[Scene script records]

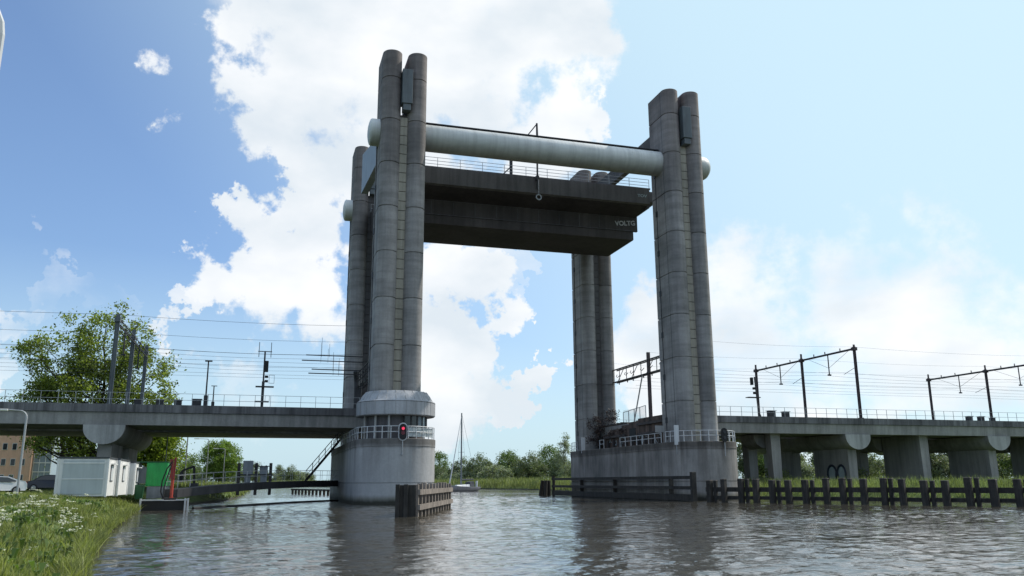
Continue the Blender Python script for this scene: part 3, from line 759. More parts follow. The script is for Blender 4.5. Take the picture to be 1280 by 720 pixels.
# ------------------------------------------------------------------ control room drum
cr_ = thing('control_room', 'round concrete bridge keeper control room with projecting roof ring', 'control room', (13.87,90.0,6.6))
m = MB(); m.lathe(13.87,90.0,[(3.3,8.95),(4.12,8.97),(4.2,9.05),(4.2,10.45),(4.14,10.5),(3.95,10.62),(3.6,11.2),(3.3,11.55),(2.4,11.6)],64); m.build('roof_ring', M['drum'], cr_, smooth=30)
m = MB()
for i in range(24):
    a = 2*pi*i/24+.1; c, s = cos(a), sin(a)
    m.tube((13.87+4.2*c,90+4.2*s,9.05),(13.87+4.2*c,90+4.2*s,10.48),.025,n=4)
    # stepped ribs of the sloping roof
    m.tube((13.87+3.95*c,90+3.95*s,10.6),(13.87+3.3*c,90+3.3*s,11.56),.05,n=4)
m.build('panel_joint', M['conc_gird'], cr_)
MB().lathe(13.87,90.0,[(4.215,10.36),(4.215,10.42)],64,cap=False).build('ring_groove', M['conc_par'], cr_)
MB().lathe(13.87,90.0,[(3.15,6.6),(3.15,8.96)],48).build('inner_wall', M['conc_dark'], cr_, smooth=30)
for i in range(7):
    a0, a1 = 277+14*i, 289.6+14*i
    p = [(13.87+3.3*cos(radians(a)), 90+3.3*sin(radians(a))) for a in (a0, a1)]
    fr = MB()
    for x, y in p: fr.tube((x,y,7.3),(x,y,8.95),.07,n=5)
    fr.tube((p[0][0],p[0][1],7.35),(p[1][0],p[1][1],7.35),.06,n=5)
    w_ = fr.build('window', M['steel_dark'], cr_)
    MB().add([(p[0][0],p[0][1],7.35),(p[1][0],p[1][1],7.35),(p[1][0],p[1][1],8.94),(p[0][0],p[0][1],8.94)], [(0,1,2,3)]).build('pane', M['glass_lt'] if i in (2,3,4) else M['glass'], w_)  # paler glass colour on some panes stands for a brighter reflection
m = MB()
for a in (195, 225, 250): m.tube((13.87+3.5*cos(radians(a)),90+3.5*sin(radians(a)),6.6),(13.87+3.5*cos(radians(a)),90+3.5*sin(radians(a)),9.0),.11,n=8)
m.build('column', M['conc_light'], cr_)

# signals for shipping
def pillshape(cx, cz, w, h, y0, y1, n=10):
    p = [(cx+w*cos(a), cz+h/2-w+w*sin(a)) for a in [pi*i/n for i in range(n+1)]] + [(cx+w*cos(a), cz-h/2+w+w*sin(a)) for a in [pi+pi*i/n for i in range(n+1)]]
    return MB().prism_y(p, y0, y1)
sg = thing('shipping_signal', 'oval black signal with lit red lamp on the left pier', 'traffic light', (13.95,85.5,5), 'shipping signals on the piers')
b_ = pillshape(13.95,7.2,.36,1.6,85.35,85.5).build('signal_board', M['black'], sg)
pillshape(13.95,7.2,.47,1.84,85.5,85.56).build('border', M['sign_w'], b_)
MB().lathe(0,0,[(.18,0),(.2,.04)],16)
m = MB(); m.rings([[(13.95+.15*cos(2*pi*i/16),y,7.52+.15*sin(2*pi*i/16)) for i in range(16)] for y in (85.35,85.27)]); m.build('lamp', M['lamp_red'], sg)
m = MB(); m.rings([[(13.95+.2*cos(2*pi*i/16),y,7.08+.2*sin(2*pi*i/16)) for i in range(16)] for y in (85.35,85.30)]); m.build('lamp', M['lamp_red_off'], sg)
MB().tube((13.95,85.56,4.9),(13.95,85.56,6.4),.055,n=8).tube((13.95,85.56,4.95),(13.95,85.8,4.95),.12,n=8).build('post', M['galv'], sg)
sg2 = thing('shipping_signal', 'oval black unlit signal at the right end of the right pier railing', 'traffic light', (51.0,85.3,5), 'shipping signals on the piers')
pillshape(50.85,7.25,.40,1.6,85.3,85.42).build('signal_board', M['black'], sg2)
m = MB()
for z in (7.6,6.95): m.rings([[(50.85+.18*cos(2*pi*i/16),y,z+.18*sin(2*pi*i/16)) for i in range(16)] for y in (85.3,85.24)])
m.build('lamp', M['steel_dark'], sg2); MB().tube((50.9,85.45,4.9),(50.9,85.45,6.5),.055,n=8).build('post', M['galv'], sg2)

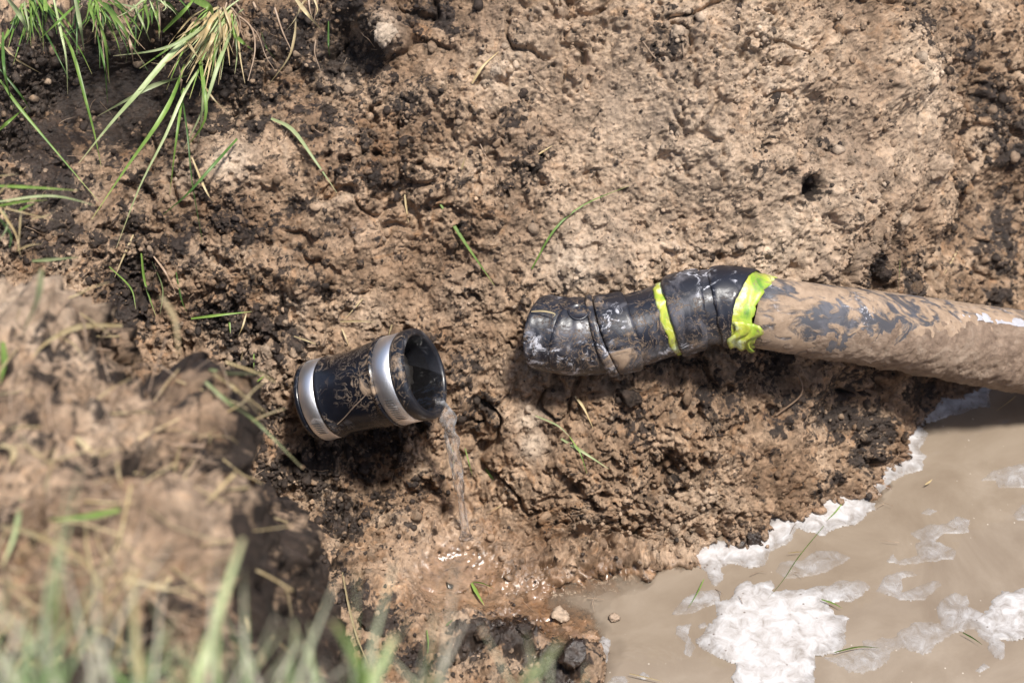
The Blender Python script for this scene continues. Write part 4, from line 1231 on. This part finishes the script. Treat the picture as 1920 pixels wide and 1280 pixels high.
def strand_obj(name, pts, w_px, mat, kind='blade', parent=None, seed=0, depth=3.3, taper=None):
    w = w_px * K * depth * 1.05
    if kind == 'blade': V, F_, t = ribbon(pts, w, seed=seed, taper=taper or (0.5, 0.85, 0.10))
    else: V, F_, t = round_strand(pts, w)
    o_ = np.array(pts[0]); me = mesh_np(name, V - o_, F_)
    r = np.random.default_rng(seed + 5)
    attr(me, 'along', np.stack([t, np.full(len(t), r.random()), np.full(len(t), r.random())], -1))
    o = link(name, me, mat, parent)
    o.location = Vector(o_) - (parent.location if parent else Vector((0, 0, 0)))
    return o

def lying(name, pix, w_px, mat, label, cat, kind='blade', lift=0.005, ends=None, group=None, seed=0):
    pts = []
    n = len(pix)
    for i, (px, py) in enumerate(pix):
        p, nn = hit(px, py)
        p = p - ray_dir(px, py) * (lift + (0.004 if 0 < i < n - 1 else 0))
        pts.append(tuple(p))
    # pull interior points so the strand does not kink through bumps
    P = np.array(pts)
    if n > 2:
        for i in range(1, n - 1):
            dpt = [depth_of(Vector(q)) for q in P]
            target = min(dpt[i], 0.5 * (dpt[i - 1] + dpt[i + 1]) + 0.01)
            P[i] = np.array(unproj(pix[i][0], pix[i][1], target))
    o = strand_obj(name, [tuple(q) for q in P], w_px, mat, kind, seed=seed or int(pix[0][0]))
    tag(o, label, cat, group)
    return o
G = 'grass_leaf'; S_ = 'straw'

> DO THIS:
Every line from the start of the listing above through the line with "m.build('column', M['conc_light'], cr_)" should be repeated exactly; skip the pictures and add nothing else.

> WRITTEN REPLY:
Continue the Blender Python script for this scene: part 3, from line 759. More parts follow. The script is for Blender 4.5. Take the picture to be 1280 by 720 pixels.
# ------------------------------------------------------------------ control room drum
cr_ = thing('control_room', 'round concrete bridge keeper control room with projecting roof ring', 'control room', (13.87,90.0,6.6))
m = MB(); m.lathe(13.87,90.0,[(3.3,8.95),(4.12,8.97),(4.2,9.05),(4.2,10.45),(4.14,10.5),(3.95,10.62),(3.6,11.2),(3.3,11.55),(2.4,11.6)],64); m.build('roof_ring', M['drum'], cr_, smooth=30)
m = MB()
for i in range(24):
    a = 2*pi*i/24+.1; c, s = cos(a), sin(a)
    m.tube((13.87+4.2*c,90+4.2*s,9.05),(13.87+4.2*c,90+4.2*s,10.48),.025,n=4)
    # stepped ribs of the sloping roof
    m.tube((13.87+3.95*c,90+3.95*s,10.6),(13.87+3.3*c,90+3.3*s,11.56),.05,n=4)
m.build('panel_joint', M['conc_gird'], cr_)
MB().lathe(13.87,90.0,[(4.215,10.36),(4.215,10.42)],64,cap=False).build('ring_groove', M['conc_par'], cr_)
MB().lathe(13.87,90.0,[(3.15,6.6),(3.15,8.96)],48).build('inner_wall', M['conc_dark'], cr_, smooth=30)
for i in range(7):
    a0, a1 = 277+14*i, 289.6+14*i
    p = [(13.87+3.3*cos(radians(a)), 90+3.3*sin(radians(a))) for a in (a0, a1)]
    fr = MB()
    for x, y in p: fr.tube((x,y,7.3),(x,y,8.95),.07,n=5)
    fr.tube((p[0][0],p[0][1],7.35),(p[1][0],p[1][1],7.35),.06,n=5)
    w_ = fr.build('window', M['steel_dark'], cr_)
    MB().add([(p[0][0],p[0][1],7.35),(p[1][0],p[1][1],7.35),(p[1][0],p[1][1],8.94),(p[0][0],p[0][1],8.94)], [(0,1,2,3)]).build('pane', M['glass_lt'] if i in (2,3,4) else M['glass'], w_)  # paler glass colour on some panes stands for a brighter reflection
m = MB()
for a in (195, 225, 250): m.tube((13.87+3.5*cos(radians(a)),90+3.5*sin(radians(a)),6.6),(13.87+3.5*cos(radians(a)),90+3.5*sin(radians(a)),9.0),.11,n=8)
m.build('column', M['conc_light'], cr_)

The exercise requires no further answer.